Suzzanne Kelley, editor-in-chief for NDSU Press, will bring 12 students from her Introduction to Publishing class to the museum to learn about letterpress printing and to operate hand-fed Chandler & Price platen presses.
They will work the third chapbook printed on antique presses by NDSU Press. It is titled “Destiny Manifested,”and is a collection of poetry by Bonnie Larson Staiger of Bismarck, North Dakota.
The students will fold and assemble the pages, add a cover they previously printed, stitch the books and trim each book on an antique paper cutter.

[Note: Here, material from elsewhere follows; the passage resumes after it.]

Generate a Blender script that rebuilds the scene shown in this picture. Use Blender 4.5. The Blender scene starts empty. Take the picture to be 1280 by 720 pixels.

“The students will be hand-feeding the covers into the presses and printing from metal engravings,” Kelley said. “It is essentially the same process that goes back to Johann Gutenberg in 1452.”
Staiger will join the students at the printing museum. “Destiny Manifested” is the recipient of the Voices of the Plains and Prairies Poetry Award from NDSU Press.
On Sunday, Nov. 4, Staiger will be honored at a book launching at The Capital Gallery in Bismarck. She will read selections from her book and be available to autograph copies purchased at the event. The NDSU students and Kelley are scheduled to attend.
The event is free and open to the public, and refreshments will be provided.
The production of “Destiny Manifested” is a collaboration of The Hunter Times/Bonanzaville, The Braddock News Letterpress Museum, North Dakota Newspaper Association Education Foundation, NDSU Press, The Capital Gallery and the NDSU Introduction to Publishing class.